— INSTRUCTION —
Below are several entries. Transcribe exactly those lines that fall from the one with "What Blender Python" through the one with "bpy.data.objects.remove(_o)", end lines included.

[Scripts that build scenes]
================

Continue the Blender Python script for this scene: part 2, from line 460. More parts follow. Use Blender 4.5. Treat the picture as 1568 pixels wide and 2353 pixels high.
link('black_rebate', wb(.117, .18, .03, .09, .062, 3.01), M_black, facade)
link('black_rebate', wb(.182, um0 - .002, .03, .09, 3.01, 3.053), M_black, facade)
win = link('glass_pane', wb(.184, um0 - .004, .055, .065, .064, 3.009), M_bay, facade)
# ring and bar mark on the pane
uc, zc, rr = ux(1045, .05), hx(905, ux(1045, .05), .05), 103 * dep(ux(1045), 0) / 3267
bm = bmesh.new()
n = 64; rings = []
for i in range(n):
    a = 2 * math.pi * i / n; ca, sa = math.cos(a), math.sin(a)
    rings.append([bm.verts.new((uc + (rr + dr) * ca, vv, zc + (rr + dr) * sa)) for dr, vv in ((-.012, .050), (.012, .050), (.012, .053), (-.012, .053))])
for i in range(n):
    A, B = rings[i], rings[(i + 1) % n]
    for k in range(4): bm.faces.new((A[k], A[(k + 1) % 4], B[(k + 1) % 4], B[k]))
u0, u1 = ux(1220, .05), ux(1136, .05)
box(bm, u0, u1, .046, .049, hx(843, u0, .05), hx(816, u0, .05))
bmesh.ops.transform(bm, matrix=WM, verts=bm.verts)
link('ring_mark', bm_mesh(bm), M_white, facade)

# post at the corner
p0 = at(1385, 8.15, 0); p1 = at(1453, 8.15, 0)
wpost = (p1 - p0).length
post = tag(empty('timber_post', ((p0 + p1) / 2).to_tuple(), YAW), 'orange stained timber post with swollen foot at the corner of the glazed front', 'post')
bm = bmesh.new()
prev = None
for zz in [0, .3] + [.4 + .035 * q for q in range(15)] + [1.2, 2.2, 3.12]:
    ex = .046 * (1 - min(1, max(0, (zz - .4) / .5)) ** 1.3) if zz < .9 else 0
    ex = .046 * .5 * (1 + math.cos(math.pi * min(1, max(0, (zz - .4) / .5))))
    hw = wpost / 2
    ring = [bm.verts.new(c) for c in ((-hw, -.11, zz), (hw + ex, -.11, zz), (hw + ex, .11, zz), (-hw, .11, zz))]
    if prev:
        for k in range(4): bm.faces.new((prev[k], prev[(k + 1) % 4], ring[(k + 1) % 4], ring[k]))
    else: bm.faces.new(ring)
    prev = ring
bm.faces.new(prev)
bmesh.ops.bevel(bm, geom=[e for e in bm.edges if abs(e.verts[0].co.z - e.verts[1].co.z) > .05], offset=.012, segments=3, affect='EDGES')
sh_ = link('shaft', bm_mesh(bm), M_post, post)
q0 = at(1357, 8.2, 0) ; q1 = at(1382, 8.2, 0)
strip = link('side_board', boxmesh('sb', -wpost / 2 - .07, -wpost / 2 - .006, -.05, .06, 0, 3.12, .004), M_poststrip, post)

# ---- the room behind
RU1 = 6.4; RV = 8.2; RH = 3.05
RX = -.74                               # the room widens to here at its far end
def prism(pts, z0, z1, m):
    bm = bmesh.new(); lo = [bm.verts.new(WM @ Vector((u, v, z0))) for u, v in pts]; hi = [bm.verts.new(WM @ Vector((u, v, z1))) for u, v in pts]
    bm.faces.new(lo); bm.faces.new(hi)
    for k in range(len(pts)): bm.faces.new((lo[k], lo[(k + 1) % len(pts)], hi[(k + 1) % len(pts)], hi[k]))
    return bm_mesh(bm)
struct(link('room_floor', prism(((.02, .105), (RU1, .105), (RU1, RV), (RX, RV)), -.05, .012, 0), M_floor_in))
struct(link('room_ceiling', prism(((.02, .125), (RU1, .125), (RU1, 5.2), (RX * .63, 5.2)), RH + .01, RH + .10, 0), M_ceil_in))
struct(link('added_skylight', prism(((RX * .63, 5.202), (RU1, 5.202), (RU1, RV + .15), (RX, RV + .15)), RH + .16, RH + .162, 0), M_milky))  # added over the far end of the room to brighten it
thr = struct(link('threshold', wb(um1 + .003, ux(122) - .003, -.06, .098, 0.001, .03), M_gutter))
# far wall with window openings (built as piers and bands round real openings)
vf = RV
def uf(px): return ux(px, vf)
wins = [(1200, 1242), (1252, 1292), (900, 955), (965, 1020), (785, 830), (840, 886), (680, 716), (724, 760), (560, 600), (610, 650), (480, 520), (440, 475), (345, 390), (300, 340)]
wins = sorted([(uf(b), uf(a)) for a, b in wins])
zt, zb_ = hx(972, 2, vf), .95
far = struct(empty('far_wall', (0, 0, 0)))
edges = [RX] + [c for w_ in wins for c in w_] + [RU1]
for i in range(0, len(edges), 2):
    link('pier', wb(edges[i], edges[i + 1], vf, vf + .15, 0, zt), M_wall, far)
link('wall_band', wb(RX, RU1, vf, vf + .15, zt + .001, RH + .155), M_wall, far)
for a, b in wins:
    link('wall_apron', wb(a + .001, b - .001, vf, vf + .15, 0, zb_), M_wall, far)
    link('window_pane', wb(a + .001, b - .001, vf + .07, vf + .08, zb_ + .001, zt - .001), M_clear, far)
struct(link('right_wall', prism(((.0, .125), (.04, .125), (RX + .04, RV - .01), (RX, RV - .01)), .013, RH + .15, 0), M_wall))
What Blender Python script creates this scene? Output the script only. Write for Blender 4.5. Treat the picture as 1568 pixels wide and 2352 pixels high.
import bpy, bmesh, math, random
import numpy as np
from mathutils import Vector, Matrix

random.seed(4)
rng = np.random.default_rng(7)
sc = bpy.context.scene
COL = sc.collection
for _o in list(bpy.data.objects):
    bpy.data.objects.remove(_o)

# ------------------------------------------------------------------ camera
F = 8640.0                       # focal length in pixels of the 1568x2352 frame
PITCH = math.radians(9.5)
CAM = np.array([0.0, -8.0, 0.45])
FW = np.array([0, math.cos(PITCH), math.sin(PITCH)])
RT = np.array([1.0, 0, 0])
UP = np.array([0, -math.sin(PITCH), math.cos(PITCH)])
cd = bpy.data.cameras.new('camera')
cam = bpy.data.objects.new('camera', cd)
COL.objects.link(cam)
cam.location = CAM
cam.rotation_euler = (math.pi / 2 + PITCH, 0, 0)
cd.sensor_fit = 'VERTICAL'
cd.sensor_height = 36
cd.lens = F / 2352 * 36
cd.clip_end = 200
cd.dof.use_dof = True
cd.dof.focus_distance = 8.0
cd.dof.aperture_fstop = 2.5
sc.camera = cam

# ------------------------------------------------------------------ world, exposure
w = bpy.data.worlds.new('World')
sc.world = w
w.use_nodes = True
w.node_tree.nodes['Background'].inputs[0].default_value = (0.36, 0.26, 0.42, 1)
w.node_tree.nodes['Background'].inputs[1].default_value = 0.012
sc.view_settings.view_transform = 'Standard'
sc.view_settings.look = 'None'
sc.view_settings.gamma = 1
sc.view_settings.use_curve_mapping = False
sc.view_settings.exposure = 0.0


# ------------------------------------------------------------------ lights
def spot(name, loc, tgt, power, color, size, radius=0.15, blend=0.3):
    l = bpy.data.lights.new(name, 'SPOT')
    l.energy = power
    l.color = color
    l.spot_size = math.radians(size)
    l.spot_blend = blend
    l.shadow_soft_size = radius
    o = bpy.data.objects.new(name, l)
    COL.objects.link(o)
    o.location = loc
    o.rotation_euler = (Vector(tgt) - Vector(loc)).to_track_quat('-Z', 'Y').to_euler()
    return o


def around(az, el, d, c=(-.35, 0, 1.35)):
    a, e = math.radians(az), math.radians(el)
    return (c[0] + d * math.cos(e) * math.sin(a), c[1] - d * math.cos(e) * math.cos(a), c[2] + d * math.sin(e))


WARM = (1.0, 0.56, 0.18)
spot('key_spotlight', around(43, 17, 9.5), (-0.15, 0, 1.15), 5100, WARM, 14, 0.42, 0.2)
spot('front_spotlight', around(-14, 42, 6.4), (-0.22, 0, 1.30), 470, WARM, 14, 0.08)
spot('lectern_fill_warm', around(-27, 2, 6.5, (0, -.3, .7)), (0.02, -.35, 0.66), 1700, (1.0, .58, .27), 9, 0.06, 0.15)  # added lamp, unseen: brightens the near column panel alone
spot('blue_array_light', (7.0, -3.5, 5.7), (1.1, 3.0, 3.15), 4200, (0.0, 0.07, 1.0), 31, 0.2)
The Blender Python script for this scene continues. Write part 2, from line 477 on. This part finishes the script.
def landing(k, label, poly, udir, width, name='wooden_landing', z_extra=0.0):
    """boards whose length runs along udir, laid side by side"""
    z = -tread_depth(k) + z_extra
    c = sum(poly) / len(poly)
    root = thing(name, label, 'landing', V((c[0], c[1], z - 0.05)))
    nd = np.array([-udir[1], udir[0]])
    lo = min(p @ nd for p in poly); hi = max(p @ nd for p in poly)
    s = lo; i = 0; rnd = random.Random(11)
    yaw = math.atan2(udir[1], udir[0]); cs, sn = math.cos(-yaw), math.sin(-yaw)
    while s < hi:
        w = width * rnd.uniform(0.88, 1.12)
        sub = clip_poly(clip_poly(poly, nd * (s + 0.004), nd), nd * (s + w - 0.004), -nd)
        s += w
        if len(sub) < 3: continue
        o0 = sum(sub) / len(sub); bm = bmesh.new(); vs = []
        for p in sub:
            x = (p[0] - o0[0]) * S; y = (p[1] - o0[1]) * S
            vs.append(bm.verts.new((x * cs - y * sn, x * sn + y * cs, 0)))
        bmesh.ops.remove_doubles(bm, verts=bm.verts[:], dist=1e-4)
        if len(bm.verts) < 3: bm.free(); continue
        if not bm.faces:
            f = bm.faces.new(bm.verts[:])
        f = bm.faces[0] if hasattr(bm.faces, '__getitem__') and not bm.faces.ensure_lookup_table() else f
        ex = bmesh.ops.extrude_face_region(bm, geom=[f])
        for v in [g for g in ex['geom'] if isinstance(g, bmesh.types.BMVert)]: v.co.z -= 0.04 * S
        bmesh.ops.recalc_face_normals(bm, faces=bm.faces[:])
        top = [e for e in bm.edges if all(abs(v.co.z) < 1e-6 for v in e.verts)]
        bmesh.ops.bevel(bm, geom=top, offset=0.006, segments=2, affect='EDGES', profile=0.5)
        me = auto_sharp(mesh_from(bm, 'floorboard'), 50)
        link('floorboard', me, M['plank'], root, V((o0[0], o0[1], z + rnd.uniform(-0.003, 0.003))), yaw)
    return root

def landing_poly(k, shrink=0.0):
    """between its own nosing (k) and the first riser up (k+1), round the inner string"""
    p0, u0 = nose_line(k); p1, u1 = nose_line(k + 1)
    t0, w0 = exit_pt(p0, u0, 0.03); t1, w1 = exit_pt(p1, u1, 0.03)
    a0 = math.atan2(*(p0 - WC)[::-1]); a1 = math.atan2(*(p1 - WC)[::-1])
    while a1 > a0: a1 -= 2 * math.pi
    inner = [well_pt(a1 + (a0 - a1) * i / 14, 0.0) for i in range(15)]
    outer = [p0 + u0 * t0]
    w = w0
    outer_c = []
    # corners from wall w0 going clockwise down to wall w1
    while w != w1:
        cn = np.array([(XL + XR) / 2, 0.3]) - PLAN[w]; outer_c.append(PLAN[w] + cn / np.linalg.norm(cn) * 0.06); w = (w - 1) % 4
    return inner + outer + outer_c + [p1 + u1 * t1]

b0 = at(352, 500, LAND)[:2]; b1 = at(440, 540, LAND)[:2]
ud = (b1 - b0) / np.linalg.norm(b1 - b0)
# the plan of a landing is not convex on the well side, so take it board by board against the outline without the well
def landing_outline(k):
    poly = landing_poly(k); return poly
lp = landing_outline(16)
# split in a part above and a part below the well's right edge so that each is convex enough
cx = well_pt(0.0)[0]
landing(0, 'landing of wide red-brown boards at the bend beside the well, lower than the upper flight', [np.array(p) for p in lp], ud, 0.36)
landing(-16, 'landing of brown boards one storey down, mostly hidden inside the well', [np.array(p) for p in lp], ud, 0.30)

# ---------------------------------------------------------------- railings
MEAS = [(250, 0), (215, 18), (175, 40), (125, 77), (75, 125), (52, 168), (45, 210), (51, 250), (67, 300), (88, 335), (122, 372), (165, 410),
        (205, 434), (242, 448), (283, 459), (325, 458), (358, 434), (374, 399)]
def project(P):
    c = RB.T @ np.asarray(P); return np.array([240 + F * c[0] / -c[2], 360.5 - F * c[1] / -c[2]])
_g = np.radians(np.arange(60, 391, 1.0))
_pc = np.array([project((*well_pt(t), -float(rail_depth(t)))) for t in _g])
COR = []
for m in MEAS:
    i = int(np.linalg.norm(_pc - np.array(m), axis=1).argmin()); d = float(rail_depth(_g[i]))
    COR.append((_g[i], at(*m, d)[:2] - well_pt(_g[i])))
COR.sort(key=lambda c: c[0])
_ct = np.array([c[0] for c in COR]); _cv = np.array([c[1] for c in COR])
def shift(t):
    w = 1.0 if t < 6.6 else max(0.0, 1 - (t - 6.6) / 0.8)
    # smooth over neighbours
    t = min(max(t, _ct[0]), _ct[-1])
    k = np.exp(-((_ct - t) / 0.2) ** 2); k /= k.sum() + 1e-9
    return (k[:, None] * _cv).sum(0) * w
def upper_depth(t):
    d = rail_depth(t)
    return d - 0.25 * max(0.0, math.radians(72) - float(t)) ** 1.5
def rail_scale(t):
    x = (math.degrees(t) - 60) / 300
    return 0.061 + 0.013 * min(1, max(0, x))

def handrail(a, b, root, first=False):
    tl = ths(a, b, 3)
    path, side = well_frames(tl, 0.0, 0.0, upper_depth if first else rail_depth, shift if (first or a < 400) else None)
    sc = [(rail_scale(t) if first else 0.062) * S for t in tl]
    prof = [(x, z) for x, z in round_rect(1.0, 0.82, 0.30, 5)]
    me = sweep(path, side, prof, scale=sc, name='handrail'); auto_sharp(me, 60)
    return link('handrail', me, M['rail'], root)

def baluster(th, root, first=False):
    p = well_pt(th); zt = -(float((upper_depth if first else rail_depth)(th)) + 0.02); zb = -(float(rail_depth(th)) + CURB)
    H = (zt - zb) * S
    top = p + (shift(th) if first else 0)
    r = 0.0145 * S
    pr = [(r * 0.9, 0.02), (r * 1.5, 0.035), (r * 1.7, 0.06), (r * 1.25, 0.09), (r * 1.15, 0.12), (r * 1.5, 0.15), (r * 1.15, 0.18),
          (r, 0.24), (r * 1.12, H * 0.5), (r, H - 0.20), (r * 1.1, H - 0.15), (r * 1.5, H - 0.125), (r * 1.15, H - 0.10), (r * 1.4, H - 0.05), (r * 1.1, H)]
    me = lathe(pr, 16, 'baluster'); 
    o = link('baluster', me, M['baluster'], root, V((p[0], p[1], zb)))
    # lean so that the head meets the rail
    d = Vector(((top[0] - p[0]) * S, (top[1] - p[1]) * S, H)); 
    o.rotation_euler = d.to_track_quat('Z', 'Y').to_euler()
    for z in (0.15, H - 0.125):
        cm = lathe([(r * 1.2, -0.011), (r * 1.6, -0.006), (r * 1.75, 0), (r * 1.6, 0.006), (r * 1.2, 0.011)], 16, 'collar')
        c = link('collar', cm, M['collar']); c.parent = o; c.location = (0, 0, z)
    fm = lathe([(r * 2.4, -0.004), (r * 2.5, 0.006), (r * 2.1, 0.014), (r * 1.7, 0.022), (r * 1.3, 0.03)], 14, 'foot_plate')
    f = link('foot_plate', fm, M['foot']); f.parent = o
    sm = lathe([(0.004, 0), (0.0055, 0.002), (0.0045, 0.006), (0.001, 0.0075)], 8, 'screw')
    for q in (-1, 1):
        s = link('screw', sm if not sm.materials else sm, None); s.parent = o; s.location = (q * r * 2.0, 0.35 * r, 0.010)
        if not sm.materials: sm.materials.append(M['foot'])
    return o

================

— RESULT OF THIS TASK —
What Blender Python script creates this scene? Output the script only. Write for Blender 4.5. Treat the picture as 1568 pixels wide and 2352 pixels high.
import bpy, bmesh, math, random
import numpy as np
from mathutils import Vector, Matrix

random.seed(4)
rng = np.random.default_rng(7)
sc = bpy.context.scene
COL = sc.collection
for _o in list(bpy.data.objects):
    bpy.data.objects.remove(_o)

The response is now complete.